We won’t tell you how things end, because the opera delivers a different punch than King or film director Stanley Kubrick. But the moral of the story is the same: All work and no play makes Jack a dull boy, and if you know what’s good for you, don’t spell the word redrum backwards.
Wolfgang Amadeus Mozart
Friday, Feb. 27, 2026, at 8 p.m.
Sunday, March 1, 2026, at 2 p.m.
Ferguson Hall
Mozart’s The Magic Flute, holds a special place in the hearts of opera lovers, regardless of its implausible storyline. The music is enchanting, and its allure turns adults into children − no wonder it continues to inspire new and creative productions at opera houses around the world.
Straz Center’s Opera Tampa brings to life its own vision of this beloved German singspiel, or “spoken opera,’’ for the 25/26 season, offering audiences a mix of fairy tale and morality play, tunes and noble choral numbers. Mozart hit it out of the park with the coloratura aria “Queen of the Night,” which ranks among the most acrobatic numbers in all opera and alone worth the price of admission.
Follow the adventures of Tamino, Pamina, Papageno, Papagena, Monostatos and Sarastro in a distant land full of trials, wild animals, serpents and gods, all of which give Opera Tampa a dreamscape canvas on which to paint imagery, lore and mysticism. Unlike all the other operas on next season’s lineup, in The Magic Flute everybody lives happily ever after.
Giuseppe Verdi
Friday, April 24, 2026, at 8 p.m.
Sunday, April 26, 2026, at 2 p.m.
Ferguson Hall
No literary figure inspired composers more than Shakespeare, and Verdi was hardly tone-deaf to the musical possibilities of the famed English bard. In Macbeth, Verdi achieves a tragic grandeur that has seldom been equaled in music. He was so hell-bent on making his tenth opera a smash that he told his librettist, Francesco Piave, to write something bubbling with “extravagance and originality, brevity and sublimity.’’

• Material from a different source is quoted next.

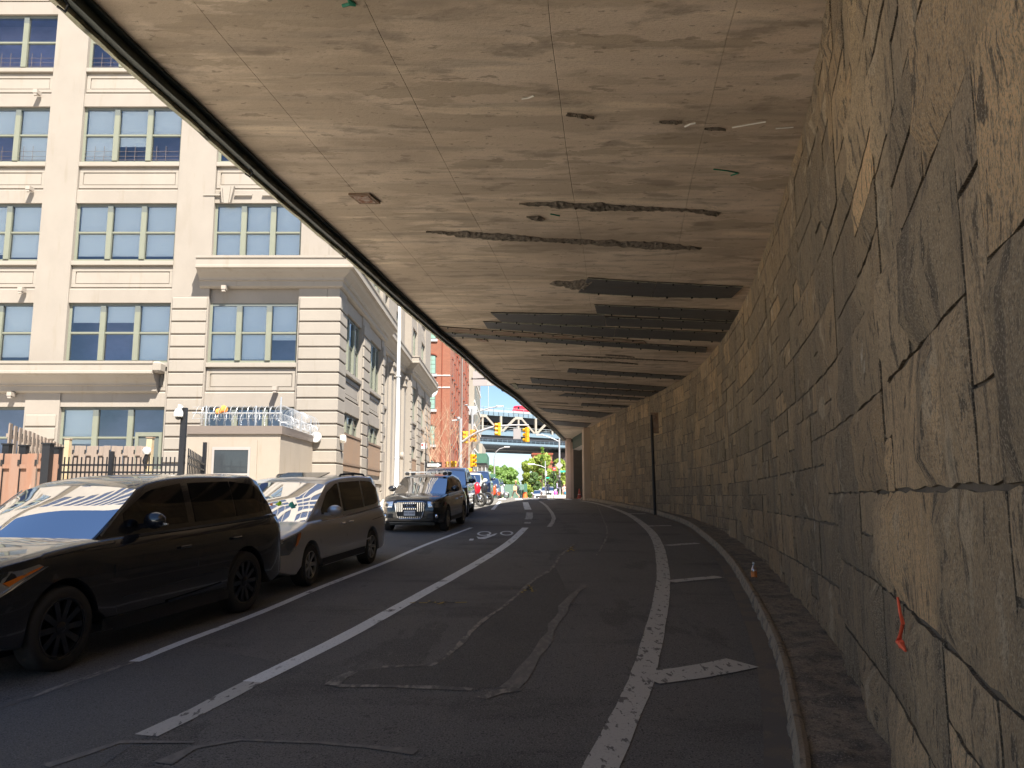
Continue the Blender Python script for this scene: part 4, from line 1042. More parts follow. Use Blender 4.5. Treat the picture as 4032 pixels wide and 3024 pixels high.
    for i in range(len(gs)-1):
        ws = gs[i] < yt0-.02
        for k in range(n2-1):
            if ws and k >= 5 and detail >= 1: continue
            a = i*n2+k; fs.append((a, a+1, a+n2+1, a+n2))
    N_ = len(vs); V2 = vs+[(-x, y, z) for x, y, z in vs]; F2 = fs+[tuple(N_+i for i in reversed(f)) for f in fs]
    cab = MB().add(V2, F2).build('cabin_shell', P.get('roofpaint', P['paint']), root, smooth=True, fix=False, merge=False, angle=45)
    # windscreen
    w = MB(); wv = []; wf = []; gi = [i for i, y in enumerate(gs) if y <= yt0+.001]
    for i in gi:
        r_ = vs[i*n2+5:(i+1)*n2]; tw_ = (gs[i]-yb0)/(yt0-yb0); xm = r_[0][0]; xs = [xm*(1-j/7) for j in range(7)]+[0]; z0_ = r_[0][2]; z1_ = r_[-1][2]; rr_ = [(x, y0_-(.15*(1-tw_)+.02)*(1-(x/xm)**2), z0_+(z1_-z0_)*(1-(x/xm)**2)+.006) for x in xs for y0_ in (gs[i],)]; full = rr_+[(-x, y, z) for x, y, z in reversed(rr_[:-1])]
        wv += full
    m_ = len(full)
    for i in range(len(gi)-1):
        for k in range(m_-1): a = i*m_+k; wf.append((a, a+1, a+m_+1, a+m_))
    w.add(wv, wf).build('windscreen', M['seethru'] if detail >= 1 else M['tint'], root, smooth=True, fix=False)
    if detail >= 1:
        it = MB(); it.box((-wbt*.9, yb0+.55, zdeck(yb0)-.02), (wbt*.9, yb1-.4, zdeck(yb0)+.0))
        dz0 = zdeck(yb0)
        it.add([(-wbt*.9, yb0+.12, dz0+.015), (wbt*.9, yb0+.12, dz0+.015), (wbt*.88, yb0+.75, dz0+.08), (-wbt*.88, yb0+.75, dz0+.08), (wbt*.88, yb0+.8, dz0-.1), (-wbt*.88, yb0+.8, dz0-.1)], [(0,1,2,3), (3,2,4,5)])
        it.build('dashboard', M['cabin'], root)
        for sx in (-.38, .38):
            s_ = MB(); s_.cbox((sx, yb0+1.45, dz0+.12), (.46, .14, .5)); s_.cbox((sx, yb0+1.47, dz0+.45), (.24, .1, .17)); s_.build('seat', P.get('seat', M['cabin']), root, bevel=.04)
        st = MB(); st.lathe([(.17, 0), (.19, .012), (.17, .024)], 20, (.38, yb0+.9, dz0+.08), 'Y'); st.build('steering_wheel', M['cabin'], root)
        MB().cbox((0, yb0+.62*(yt0-yb0)+.25, ztop(yt0)-.14), (.24, .04, .07)).build('rear_view_mirror', M['trim'], root, bevel=.015)
    # side glass
    for side in (1, -1):
        for poly_ in P['windows']:
            # poly_: (y, t) with t in 0..1 from belt to local top; densified grid between bottom and top edges
            (ya, ta0, ta1), (yb_, tb0, tb1) = poly_[0], poly_[-1]
            g = MB(); vv = []; ff = []; nn = 10
            segs = []
            for k in range(nn+1):
                f_ = k/nn; y = ya+(yb_-ya)*f_
                lo = hi = None
                for (y1, a1, b1), (y2, a2, b2) in zip(poly_, poly_[1:]):
                    if y1-1e-6 <= y <= y2+1e-6: tt = (y-y1)/(y2-y1) if y2 > y1 else 0; lo = a1+(a2-a1)*tt; hi = b1+(b2-b1)*tt; break
                segs.append((y, lo, hi))
            for y, lo, hi in segs:
                for j in range(4):
                    z = lo+(hi-lo)*j/3; z = min(z, ztop(y)-.045) if j == 3 else z
                    vv.append((side*(wside(y, z)+.004), y, z))
            for k in range(nn):
                for j in range(3): a = k*4+j; ff.append((a, a+1, a+5, a+4))
            g.add(vv, ff).build('side_window', P.get('tint', M['tint']), root, smooth=True, fix=False)
    # rear screen
    if P.get('rear', 1):
        ya, yb_ = yt1+.06, yb1-.06; g = MB(); vv = []; 
        for f_ in (0, .5, 1):
            y = ya+(yb_-ya)*f_; z = ztop(y)
            for x in (-.82, -.4, 0, .4, .82): vv.append((x*wside(y, z), y+.004, z+.02+.014*(1-abs(x))))
        g.add(vv, [(r_*5+c_, r_*5+c_+1, r_*5+c_+6, r_*5+c_+5) for r_ in range(2) for c_ in range(4)]).build('rear_window', M['tint'], root, fix=False)
    # wheels
    wheel = None
    for side in (1, -1):
        for c in (fa, ra):
            wo = bpy.data.objects.new('wheel', None); C.objects.link(wo); wo.parent = root; wo.location = (side*(hw-.12), c, wr)
            if side < 0: wo.rotation_euler = (0, 0, math.pi)
            if wheel is None:
                t = MB().lathe([(wr*.66, -.11), (wr*.92, -.115), (wr*.985, -.09), (wr, -.05), (wr, .05), (wr*.985, .09), (wr*.94, .113), (wr*.80, .118), (wr*.66, .105)], 40, ax='X', caps=False)
                tm = t.mesh('tyre', True, angle=50); tm.materials.append(M['tyre'])
                rr = MB(); q = wr*P.get('rim', .70)
                rr.lathe([(q, .108), (q*.95, .10), (q*.9, .06), (q*.88, -.05), (0, -.05)], 36, ax='X', mi=1, caps=False)
                ns = P.get('spokes', 7)
                for k in range(ns):
                    a = 2*math.pi*k/ns
                    for da in ((-.055, .055) if P.get('twin') else (0,)):
                        ww = P.get('spw', .12); dirv = Vector((0, math.cos(a+da*3), math.sin(a+da*3))); tv = Vector((0, -math.sin(a), math.cos(a)))
                        r0_, r1_ = q*.14, q*.94; w0, w1 = ww*q*.5, ww*q*.62
                        pts = [dirv*r0_-tv*w0+Vector((.088, 0, 0)), dirv*r0_+tv*w0+Vector((.088, 0, 0)), dirv*r1_+tv*w1+Vector((.10, 0, 0)), dirv*r1_-tv*w1+Vector((.10, 0, 0))]
                        back = [p-Vector((.035, 0, 0)) for p in pts]
                        rr.add(pts+back, [(0,1,2,3), (4,7,6,5), (0,4,5,1), (1,5,6,2), (2,6,7,3), (3,7,4,0)])
                rr.lathe([(q*.2, .06), (q*.2, .095), (q*.12, .105), (0, .105)], 16, ax='X', caps=False)
                rr.lathe([(q, .108), (q*.97, .114), (q*.92, .110), (q*.91, .08)], 36, ax='X', caps=False)
                rm = rr.mesh('rim', True, angle=30); rm.materials.append(P['rimmat']); rm.materials.append(M['trim']); wheel = (tm, rm)
            link('tyre', wheel[0], wo); link('rim', wheel[1], wo)
    # mirrors
    for side in (1, -1):
        y = yb0+P.get('mirror_dy', .62); z = zdeck(y)+.13; x = wside(y, z)*side
        m_ = MB(); m_.sph((x+side*.19, y, z), .5, 14, 8, (.27, .15, .185)); m_.cbox((x+side*.05, y, z-.06), (.14, .07, .05)); m_.build('mirror', P.get('mirrorpaint', P['paint']), root, smooth=True, angle=60)
    X = lambda y, z: plan(y)*wz(z)
    # front surface helper
    def yf(x, z):
        ax = abs(x); y = 0.0
        for k in range(120):
            y = k*.008
            if plan(y)*wz(max(z, .3)) >= ax and zdeck(y)+.02 >= z: break
        return y
    def fpatch(poly4, name, m, eps=.006, n=6, par=None, **kw):
        (x0, z0), (x1, z1), (x2, z2), (x3, z3) = poly4; v_ = []; f_ = []
        for j in range(n+1):
            for i in range(n+1):
                s, t = i/n, j/n
                x = (x0*(1-s)+x1*s)*(1-t)+(x3*(1-s)+x2*s)*t; z = (z0*(1-s)+z1*s)*(1-t)+(z3*(1-s)+z2*s)*t
                v_.append((x, yf(x, z)-eps, z))
        for j in range(n):
            for i in range(n): a = j*(n+1)+i; f_.append((a, a+1, a+n+2, a+n+1))
        return MB().add(v_, f_).build(name, m, par or root, smooth=True, fix=False, **kw)
    def strip(pts, w_, name, m, side=1, eps=.004):
        v_ = []; f_ = []
        for i, (y, z) in enumerate(pts):
            y2, z2 = pts[min(i+1, len(pts)-1)]; y1, z1 = pts[max(i-1, 0)]; d = Vector((y2-y1, z2-z1)).normalized(); nx, nz = -d.y*w_/2, d.x*w_/2
            for s in (-1, 1):
                yy, zz = y+s*nx, z+s*nz; gh = zz > zbelt(yy)+.005
                v_.append((side*((wside(yy, zz) if gh else X(yy, zz))+eps), yy, zz))
        for i in range(len(pts)-1): f_.append((2*i, 2*i+1, 2*i+3, 2*i+2))
        return MB().add(v_, f_).build(name, m, root, fix=False)
    def spatch(pts4, name, m, side=1, eps=.006):
        v_ = [(side*(X(y, z)+eps), y, z) for y, z in pts4]; return MB().add(v_, [tuple(range(len(v_)))]).build(name, m, root, fix=False)
    H_ = dict(root=root, yf=yf, fpatch=fpatch, strip=strip, spatch=spatch, X=X, zdeck=zdeck, wside=wside, ztop=ztop, zbelt=zbelt, plan=plan, hw=hw)
    if detail >= 1:
        for side in (1, -1):
            for pts in P.get('lines', []): strip(pts, .012, 'door_gap', M['trim'], side, .002)
            for (y, z) in P.get('handles', []): 
                x = X(y, z); MB().cbox((side*(x+.022), y, z), (.03, .2, .032)).build('door_handle', P.get('handlemat', P['paint']), root, bevel=.01)
            if P.get('beltchrome'): strip([(y, zbelt(y)-.012) for y in [P['beltchrome'][0]+(P['beltchrome'][1]-P['beltchrome'][0])*k/14 for k in range(15)]], .028, 'belt_trim', P.get('beltmat', M['chrome']), side, .008)
            sy = [fa+ar+.05, ra-ar-.05]; strip([(sy[0], .33), ((sy[0]+sy[1])/2, .33), (sy[1], .33)], .12, 'sill_trim', P.get('silltrim', M['trim']), side, .012)
    return root, H_
def place_car(root, A, B, fa, wb, hw):
    """A: ground point of the near front tyre, B: of the near rear tyre (car's +x side)"""
    d = (B-A); d.z = 0; ang = math.atan2(d.y, d.x)-math.pi/2; d.normalize(); n_ = Vector((d.y, -d.x, 0))
    o = A-d*fa-n_*(hw-.03); zf, zr = rz(A.y), rz(B.y)
    pitch = math.atan2(zr-zf, wb); root.rotation_euler = (pitch, 0, ang)
    root.location = (o.x, o.y, zf-math.tan(pitch)*fa)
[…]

Set in a gloomy Scottish castle and its moors, the opera gets us in the mood from the onset, and bathes us in Verdi’s lush, often cryptic score − a highlight being the “Witches’ Chorus.” Verdi had a lot to work with: the tale of a military commander whose wife fuels his ambition to be the king of Scotland after murdering the sitting ruler; a spiral of ensuing violence; all-consuming guilt; a descent into madness; civil war; and for good measure, another murder.
Verdi’s musical vision of a Shakespeare classic is a timeless jaunt suitable for any age − the music intensely vocal, rich in choral drama, and the plot as compelling as it gets.

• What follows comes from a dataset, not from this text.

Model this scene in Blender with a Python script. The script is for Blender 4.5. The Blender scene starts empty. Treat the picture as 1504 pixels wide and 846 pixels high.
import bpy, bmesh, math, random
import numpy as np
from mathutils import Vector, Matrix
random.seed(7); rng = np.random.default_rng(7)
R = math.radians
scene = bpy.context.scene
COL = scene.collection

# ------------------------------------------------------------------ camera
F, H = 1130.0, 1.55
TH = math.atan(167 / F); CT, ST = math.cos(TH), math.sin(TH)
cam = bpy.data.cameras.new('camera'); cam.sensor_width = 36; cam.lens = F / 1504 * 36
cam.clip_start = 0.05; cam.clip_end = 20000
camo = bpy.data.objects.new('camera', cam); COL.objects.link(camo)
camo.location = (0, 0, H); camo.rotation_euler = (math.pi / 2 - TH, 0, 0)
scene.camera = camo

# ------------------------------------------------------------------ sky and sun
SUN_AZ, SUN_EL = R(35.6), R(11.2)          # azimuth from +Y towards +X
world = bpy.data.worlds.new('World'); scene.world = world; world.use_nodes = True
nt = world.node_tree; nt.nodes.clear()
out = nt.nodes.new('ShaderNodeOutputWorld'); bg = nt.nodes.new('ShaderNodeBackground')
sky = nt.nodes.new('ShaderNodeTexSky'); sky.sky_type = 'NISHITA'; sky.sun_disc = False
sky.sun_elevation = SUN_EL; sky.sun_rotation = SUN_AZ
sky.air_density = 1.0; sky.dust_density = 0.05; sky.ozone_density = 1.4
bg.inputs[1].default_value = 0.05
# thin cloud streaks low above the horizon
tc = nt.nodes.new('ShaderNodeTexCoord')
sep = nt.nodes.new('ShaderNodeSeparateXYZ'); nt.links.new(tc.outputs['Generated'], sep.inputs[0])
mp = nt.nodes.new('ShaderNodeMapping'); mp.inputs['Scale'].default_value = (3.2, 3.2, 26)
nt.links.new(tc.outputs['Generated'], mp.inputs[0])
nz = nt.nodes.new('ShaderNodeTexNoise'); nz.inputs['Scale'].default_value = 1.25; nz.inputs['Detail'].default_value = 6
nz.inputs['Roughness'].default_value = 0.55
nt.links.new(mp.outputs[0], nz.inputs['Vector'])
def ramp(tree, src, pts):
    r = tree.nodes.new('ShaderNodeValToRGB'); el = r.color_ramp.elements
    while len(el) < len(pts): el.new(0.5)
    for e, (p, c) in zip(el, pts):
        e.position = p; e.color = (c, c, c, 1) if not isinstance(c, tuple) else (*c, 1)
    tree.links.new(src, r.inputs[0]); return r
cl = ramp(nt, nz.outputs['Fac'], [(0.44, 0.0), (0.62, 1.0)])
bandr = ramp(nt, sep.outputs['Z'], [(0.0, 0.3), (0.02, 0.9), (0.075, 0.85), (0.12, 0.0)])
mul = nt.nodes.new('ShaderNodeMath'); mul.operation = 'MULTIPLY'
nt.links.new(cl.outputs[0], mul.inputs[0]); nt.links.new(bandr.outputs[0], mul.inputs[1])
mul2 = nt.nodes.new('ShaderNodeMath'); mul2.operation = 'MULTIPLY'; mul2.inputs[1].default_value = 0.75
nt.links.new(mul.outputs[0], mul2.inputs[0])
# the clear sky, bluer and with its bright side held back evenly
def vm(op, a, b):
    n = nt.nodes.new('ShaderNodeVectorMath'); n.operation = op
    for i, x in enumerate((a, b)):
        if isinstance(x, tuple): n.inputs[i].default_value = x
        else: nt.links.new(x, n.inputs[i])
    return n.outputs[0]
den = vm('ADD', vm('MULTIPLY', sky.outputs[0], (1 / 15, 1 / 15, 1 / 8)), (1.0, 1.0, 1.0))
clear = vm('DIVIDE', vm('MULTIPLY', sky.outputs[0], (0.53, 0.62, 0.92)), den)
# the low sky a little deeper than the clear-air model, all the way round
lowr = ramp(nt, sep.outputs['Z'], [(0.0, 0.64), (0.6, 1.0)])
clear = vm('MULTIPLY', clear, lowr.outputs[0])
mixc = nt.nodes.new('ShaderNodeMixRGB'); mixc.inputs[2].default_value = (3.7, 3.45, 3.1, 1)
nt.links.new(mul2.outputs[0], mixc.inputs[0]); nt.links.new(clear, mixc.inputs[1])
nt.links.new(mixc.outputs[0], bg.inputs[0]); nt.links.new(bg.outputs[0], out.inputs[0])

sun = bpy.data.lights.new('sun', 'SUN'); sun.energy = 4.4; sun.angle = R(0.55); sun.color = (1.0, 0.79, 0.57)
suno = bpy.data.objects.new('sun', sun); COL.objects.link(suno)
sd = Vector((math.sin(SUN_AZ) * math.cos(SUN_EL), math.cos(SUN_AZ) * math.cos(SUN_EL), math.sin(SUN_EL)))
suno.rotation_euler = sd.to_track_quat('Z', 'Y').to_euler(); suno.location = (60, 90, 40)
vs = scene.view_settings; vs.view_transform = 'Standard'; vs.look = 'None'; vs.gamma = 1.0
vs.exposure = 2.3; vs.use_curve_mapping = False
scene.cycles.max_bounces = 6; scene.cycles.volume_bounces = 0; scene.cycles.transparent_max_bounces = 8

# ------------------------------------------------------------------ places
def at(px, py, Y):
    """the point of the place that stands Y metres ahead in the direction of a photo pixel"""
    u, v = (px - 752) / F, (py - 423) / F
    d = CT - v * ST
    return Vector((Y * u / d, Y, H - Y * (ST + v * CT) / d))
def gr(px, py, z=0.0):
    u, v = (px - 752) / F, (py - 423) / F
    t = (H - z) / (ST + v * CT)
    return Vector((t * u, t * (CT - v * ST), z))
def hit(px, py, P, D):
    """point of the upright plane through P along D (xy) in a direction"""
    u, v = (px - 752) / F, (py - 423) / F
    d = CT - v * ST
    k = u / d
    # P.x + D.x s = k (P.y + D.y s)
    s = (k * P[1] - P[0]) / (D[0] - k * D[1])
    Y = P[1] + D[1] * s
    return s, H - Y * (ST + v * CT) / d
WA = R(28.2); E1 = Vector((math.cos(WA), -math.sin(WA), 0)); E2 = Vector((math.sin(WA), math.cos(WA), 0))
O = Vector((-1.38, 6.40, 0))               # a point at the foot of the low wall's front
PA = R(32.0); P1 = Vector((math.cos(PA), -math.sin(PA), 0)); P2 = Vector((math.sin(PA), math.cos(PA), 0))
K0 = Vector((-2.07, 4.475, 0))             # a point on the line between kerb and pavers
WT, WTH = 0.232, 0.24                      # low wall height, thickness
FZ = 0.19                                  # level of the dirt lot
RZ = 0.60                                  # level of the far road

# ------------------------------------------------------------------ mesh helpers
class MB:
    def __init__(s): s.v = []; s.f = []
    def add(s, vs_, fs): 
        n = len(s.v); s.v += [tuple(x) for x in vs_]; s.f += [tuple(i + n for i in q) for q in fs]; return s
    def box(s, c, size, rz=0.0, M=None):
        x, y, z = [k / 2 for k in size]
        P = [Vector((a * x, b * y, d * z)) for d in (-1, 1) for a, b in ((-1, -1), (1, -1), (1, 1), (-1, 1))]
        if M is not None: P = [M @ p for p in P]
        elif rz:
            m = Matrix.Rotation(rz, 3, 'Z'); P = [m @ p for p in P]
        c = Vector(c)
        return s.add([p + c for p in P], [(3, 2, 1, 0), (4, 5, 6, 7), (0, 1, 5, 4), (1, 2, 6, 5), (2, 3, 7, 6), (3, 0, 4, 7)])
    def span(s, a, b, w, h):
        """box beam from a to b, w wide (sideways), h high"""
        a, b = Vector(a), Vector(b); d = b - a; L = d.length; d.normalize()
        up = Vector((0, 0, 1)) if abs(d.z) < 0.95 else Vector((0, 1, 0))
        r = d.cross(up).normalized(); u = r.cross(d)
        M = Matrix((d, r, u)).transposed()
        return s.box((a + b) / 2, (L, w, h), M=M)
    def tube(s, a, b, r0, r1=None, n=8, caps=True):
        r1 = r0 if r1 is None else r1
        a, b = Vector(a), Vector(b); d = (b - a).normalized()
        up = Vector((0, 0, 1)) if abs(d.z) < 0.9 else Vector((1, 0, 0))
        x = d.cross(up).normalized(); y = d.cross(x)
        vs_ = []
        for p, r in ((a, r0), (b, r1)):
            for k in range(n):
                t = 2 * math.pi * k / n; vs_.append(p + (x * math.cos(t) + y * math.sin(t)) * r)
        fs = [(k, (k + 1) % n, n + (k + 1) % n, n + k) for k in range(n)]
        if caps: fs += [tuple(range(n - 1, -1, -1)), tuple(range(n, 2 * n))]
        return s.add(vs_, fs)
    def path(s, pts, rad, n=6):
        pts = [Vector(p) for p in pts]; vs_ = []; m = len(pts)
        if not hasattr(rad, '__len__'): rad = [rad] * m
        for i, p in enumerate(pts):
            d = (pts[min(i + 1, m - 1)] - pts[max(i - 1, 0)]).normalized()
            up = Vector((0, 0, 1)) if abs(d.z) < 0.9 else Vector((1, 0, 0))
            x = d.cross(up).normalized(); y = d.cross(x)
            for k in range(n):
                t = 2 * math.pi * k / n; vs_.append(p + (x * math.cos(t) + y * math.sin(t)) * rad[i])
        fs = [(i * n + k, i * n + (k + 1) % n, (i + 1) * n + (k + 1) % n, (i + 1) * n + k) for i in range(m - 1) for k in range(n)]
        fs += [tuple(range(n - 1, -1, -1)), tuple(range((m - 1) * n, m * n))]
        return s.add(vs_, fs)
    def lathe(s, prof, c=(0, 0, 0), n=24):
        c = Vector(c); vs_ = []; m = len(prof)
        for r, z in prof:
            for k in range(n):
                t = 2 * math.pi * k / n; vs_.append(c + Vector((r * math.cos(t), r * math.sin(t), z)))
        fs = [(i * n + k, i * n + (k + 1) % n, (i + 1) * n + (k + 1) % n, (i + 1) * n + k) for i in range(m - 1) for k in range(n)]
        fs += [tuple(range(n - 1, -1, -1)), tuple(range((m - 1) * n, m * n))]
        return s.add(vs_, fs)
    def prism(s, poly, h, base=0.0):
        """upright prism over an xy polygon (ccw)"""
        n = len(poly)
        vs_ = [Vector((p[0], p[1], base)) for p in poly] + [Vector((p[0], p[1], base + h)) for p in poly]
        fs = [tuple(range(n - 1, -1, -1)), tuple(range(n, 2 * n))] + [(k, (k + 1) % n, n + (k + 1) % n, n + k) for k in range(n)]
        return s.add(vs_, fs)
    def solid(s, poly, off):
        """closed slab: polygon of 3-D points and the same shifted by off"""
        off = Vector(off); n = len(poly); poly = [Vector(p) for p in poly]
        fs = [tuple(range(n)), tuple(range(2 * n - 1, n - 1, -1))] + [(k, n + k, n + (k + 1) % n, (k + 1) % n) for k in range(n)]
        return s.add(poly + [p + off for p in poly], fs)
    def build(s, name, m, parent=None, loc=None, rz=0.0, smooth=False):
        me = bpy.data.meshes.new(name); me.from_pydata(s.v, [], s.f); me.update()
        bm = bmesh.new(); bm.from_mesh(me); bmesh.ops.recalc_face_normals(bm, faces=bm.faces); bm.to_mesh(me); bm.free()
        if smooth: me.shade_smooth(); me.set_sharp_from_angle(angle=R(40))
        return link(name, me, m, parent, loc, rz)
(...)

Casts, conductors and other creative team members for the 25/26 Opera Tampa 30th anniversary season will be announced later.
In addition to the three mainstage performances, the Opera Tampa season also incorporates a variety of special events. Information on these programs, including dates, times, prices, etc. will be announced later.
Straz Center’s Opera Tampa provides meaningful arts education and community engagement experiences for children and adults throughout the year.
During the last decade, the Opera Tampa Singers have engaged more than 75,000 students, teachers, families and seniors in the joy of opera at more than 300 locations throughout the Tampa Bay region. This comprehensive outreach program includes school assemblies, pop-up performances, artist residencies and so much more.
And every year, hundreds of students – many experiencing opera for the first time – attend dress rehearsals of Opera Tampa mainstage productions. From sound check to orchestra tuning to lights down, they get a peek behind the curtain as the productions unfold before their eyes.